## WHAT THIS TASK INVOLVES
Without altering anything, repeat each of the records.

## Entries with scene source code
*-*-*
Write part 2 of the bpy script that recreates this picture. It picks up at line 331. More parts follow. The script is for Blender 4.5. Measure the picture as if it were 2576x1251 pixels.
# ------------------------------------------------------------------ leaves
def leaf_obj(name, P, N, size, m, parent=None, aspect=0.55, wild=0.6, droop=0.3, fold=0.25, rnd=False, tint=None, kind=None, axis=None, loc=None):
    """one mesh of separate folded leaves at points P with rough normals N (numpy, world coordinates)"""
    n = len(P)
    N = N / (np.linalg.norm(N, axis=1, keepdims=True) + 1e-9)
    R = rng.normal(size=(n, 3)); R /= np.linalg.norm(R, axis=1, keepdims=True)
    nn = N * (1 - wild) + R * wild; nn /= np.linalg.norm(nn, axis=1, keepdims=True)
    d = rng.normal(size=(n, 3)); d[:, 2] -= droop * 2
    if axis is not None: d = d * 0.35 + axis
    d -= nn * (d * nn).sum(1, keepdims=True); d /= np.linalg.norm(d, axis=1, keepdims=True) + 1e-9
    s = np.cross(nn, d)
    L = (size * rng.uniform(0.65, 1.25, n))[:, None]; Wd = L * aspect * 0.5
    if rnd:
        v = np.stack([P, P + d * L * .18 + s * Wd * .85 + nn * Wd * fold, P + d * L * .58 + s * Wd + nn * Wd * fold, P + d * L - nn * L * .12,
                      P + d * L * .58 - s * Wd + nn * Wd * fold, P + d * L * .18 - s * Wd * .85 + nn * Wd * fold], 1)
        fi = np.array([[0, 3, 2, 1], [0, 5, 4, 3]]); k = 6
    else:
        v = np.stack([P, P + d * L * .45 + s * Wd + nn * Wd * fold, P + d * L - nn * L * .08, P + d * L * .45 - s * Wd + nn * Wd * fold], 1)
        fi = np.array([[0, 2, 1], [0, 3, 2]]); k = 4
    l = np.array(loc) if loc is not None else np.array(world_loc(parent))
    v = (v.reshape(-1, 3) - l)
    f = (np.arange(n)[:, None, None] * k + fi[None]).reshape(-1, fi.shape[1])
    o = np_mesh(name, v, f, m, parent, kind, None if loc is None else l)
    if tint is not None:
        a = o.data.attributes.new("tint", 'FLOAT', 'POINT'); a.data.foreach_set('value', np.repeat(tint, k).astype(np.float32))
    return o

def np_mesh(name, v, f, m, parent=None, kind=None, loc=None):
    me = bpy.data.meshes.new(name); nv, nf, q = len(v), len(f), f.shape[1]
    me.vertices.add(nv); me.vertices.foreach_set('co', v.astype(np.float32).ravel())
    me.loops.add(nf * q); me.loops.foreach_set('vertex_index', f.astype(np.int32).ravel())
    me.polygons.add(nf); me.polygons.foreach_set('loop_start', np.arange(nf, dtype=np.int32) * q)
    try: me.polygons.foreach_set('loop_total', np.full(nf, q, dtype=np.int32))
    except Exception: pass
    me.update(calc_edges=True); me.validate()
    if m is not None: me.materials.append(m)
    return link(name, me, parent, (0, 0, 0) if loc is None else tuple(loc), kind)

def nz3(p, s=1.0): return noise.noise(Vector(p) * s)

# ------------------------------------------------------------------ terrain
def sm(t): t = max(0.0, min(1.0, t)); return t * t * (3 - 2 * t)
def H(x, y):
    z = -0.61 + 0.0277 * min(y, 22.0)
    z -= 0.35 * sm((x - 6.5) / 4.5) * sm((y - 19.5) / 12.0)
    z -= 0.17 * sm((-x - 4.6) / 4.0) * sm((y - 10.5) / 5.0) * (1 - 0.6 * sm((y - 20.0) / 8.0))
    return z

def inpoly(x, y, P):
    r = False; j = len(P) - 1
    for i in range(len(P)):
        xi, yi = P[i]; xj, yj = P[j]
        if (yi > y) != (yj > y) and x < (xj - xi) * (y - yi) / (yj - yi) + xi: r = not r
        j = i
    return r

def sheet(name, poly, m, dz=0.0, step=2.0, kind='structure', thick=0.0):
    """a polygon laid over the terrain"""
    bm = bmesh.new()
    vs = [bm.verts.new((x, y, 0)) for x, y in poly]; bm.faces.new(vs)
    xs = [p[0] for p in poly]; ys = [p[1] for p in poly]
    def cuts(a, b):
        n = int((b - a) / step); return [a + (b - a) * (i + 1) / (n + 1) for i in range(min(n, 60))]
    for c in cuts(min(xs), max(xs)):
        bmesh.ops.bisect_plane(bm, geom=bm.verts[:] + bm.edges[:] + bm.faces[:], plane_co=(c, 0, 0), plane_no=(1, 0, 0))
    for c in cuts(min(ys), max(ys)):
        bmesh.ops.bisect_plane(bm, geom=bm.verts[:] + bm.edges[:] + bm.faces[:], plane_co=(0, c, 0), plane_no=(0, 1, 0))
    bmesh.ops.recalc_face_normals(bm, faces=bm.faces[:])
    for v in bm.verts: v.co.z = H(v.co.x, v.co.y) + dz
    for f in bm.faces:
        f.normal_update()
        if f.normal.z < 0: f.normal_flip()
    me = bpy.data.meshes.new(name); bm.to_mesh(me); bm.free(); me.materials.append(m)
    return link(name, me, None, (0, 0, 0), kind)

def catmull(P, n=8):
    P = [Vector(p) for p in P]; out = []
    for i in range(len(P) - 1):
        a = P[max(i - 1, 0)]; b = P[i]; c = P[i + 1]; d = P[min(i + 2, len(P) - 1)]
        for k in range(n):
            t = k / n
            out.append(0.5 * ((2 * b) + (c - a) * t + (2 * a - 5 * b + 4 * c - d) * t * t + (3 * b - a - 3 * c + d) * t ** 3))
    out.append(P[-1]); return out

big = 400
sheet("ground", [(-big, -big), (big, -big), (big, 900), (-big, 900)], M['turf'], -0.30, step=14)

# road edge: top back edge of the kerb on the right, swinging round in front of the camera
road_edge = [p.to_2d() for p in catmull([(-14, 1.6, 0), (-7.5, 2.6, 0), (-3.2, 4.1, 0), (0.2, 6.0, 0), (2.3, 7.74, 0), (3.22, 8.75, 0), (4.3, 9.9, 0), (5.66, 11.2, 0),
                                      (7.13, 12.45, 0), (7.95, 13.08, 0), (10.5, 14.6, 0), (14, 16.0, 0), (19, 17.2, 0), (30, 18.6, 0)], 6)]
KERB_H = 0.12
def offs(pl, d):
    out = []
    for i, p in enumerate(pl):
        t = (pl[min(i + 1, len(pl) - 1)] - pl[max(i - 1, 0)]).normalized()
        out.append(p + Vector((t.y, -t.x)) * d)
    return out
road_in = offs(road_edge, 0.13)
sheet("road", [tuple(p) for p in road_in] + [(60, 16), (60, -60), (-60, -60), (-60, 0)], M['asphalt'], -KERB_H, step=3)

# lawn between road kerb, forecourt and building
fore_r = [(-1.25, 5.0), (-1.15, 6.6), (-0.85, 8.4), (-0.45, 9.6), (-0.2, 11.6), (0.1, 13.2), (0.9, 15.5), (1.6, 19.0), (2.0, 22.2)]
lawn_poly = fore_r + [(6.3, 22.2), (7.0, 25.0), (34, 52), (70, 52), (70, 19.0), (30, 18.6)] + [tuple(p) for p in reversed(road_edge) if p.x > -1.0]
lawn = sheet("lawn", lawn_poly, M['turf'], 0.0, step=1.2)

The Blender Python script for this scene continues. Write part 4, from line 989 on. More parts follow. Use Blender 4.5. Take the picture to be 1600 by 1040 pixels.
*-*-*
## SOLUTION TO THIS EXERCISE
Write part 2 of the bpy script that recreates this picture. It picks up at line 331. More parts follow. The script is for Blender 4.5. Measure the picture as if it were 2576x1251 pixels.
# ------------------------------------------------------------------ leaves
def leaf_obj(name, P, N, size, m, parent=None, aspect=0.55, wild=0.6, droop=0.3, fold=0.25, rnd=False, tint=None, kind=None, axis=None, loc=None):
    """one mesh of separate folded leaves at points P with rough normals N (numpy, world coordinates)"""
    n = len(P)
    N = N / (np.linalg.norm(N, axis=1, keepdims=True) + 1e-9)
    R = rng.normal(size=(n, 3)); R /= np.linalg.norm(R, axis=1, keepdims=True)
    nn = N * (1 - wild) + R * wild; nn /= np.linalg.norm(nn, axis=1, keepdims=True)
    d = rng.normal(size=(n, 3)); d[:, 2] -= droop * 2
    if axis is not None: d = d * 0.35 + axis
    d -= nn * (d * nn).sum(1, keepdims=True); d /= np.linalg.norm(d, axis=1, keepdims=True) + 1e-9
    s = np.cross(nn, d)
    L = (size * rng.uniform(0.65, 1.25, n))[:, None]; Wd = L * aspect * 0.5
    if rnd:
        v = np.stack([P, P + d * L * .18 + s * Wd * .85 + nn * Wd * fold, P + d * L * .58 + s * Wd + nn * Wd * fold, P + d * L - nn * L * .12,
                      P + d * L * .58 - s * Wd + nn * Wd * fold, P + d * L * .18 - s * Wd * .85 + nn * Wd * fold], 1)
        fi = np.array([[0, 3, 2, 1], [0, 5, 4, 3]]); k = 6
    else:
        v = np.stack([P, P + d * L * .45 + s * Wd + nn * Wd * fold, P + d * L - nn * L * .08, P + d * L * .45 - s * Wd + nn * Wd * fold], 1)
        fi = np.array([[0, 2, 1], [0, 3, 2]]); k = 4
    l = np.array(loc) if loc is not None else np.array(world_loc(parent))
    v = (v.reshape(-1, 3) - l)
    f = (np.arange(n)[:, None, None] * k + fi[None]).reshape(-1, fi.shape[1])
    o = np_mesh(name, v, f, m, parent, kind, None if loc is None else l)
    if tint is not None:
        a = o.data.attributes.new("tint", 'FLOAT', 'POINT'); a.data.foreach_set('value', np.repeat(tint, k).astype(np.float32))
    return o

def np_mesh(name, v, f, m, parent=None, kind=None, loc=None):
    me = bpy.data.meshes.new(name); nv, nf, q = len(v), len(f), f.shape[1]
    me.vertices.add(nv); me.vertices.foreach_set('co', v.astype(np.float32).ravel())
    me.loops.add(nf * q); me.loops.foreach_set('vertex_index', f.astype(np.int32).ravel())
    me.polygons.add(nf); me.polygons.foreach_set('loop_start', np.arange(nf, dtype=np.int32) * q)
    try: me.polygons.foreach_set('loop_total', np.full(nf, q, dtype=np.int32))
    except Exception: pass
    me.update(calc_edges=True); me.validate()
    if m is not None: me.materials.append(m)
    return link(name, me, parent, (0, 0, 0) if loc is None else tuple(loc), kind)

def nz3(p, s=1.0): return noise.noise(Vector(p) * s)

# ------------------------------------------------------------------ terrain
def sm(t): t = max(0.0, min(1.0, t)); return t * t * (3 - 2 * t)
def H(x, y):
    z = -0.61 + 0.0277 * min(y, 22.0)
    z -= 0.35 * sm((x - 6.5) / 4.5) * sm((y - 19.5) / 12.0)
    z -= 0.17 * sm((-x - 4.6) / 4.0) * sm((y - 10.5) / 5.0) * (1 - 0.6 * sm((y - 20.0) / 8.0))
    return z

def inpoly(x, y, P):
    r = False; j = len(P) - 1
    for i in range(len(P)):
        xi, yi = P[i]; xj, yj = P[j]
        if (yi > y) != (yj > y) and x < (xj - xi) * (y - yi) / (yj - yi) + xi: r = not r
        j = i
    return r

def sheet(name, poly, m, dz=0.0, step=2.0, kind='structure', thick=0.0):
    """a polygon laid over the terrain"""
    bm = bmesh.new()
    vs = [bm.verts.new((x, y, 0)) for x, y in poly]; bm.faces.new(vs)
    xs = [p[0] for p in poly]; ys = [p[1] for p in poly]
    def cuts(a, b):
        n = int((b - a) / step); return [a + (b - a) * (i + 1) / (n + 1) for i in range(min(n, 60))]
    for c in cuts(min(xs), max(xs)):
        bmesh.ops.bisect_plane(bm, geom=bm.verts[:] + bm.edges[:] + bm.faces[:], plane_co=(c, 0, 0), plane_no=(1, 0, 0))
    for c in cuts(min(ys), max(ys)):
        bmesh.ops.bisect_plane(bm, geom=bm.verts[:] + bm.edges[:] + bm.faces[:], plane_co=(0, c, 0), plane_no=(0, 1, 0))
    bmesh.ops.recalc_face_normals(bm, faces=bm.faces[:])
    for v in bm.verts: v.co.z = H(v.co.x, v.co.y) + dz
    for f in bm.faces:
        f.normal_update()
        if f.normal.z < 0: f.normal_flip()
    me = bpy.data.meshes.new(name); bm.to_mesh(me); bm.free(); me.materials.append(m)
    return link(name, me, None, (0, 0, 0), kind)

def catmull(P, n=8):
    P = [Vector(p) for p in P]; out = []
    for i in range(len(P) - 1):
        a = P[max(i - 1, 0)]; b = P[i]; c = P[i + 1]; d = P[min(i + 2, len(P) - 1)]
        for k in range(n):
            t = k / n
            out.append(0.5 * ((2 * b) + (c - a) * t + (2 * a - 5 * b + 4 * c - d) * t * t + (3 * b - a - 3 * c + d) * t ** 3))
    out.append(P[-1]); return out

big = 400
sheet("ground", [(-big, -big), (big, -big), (big, 900), (-big, 900)], M['turf'], -0.30, step=14)

# road edge: top back edge of the kerb on the right, swinging round in front of the camera
road_edge = [p.to_2d() for p in catmull([(-14, 1.6, 0), (-7.5, 2.6, 0), (-3.2, 4.1, 0), (0.2, 6.0, 0), (2.3, 7.74, 0), (3.22, 8.75, 0), (4.3, 9.9, 0), (5.66, 11.2, 0),
                                      (7.13, 12.45, 0), (7.95, 13.08, 0), (10.5, 14.6, 0), (14, 16.0, 0), (19, 17.2, 0), (30, 18.6, 0)], 6)]
KERB_H = 0.12
def offs(pl, d):
    out = []
    for i, p in enumerate(pl):
        t = (pl[min(i + 1, len(pl) - 1)] - pl[max(i - 1, 0)]).normalized()
        out.append(p + Vector((t.y, -t.x)) * d)
    return out
road_in = offs(road_edge, 0.13)
sheet("road", [tuple(p) for p in road_in] + [(60, 16), (60, -60), (-60, -60), (-60, 0)], M['asphalt'], -KERB_H, step=3)

# lawn between road kerb, forecourt and building
fore_r = [(-1.25, 5.0), (-1.15, 6.6), (-0.85, 8.4), (-0.45, 9.6), (-0.2, 11.6), (0.1, 13.2), (0.9, 15.5), (1.6, 19.0), (2.0, 22.2)]
lawn_poly = fore_r + [(6.3, 22.2), (7.0, 25.0), (34, 52), (70, 52), (70, 19.0), (30, 18.6)] + [tuple(p) for p in reversed(road_edge) if p.x > -1.0]
lawn = sheet("lawn", lawn_poly, M['turf'], 0.0, step=1.2)

The Blender Python script for this scene continues. Write part 4, from line 989 on. More parts follow. Use Blender 4.5. Take the picture to be 1600 by 1040 pixels.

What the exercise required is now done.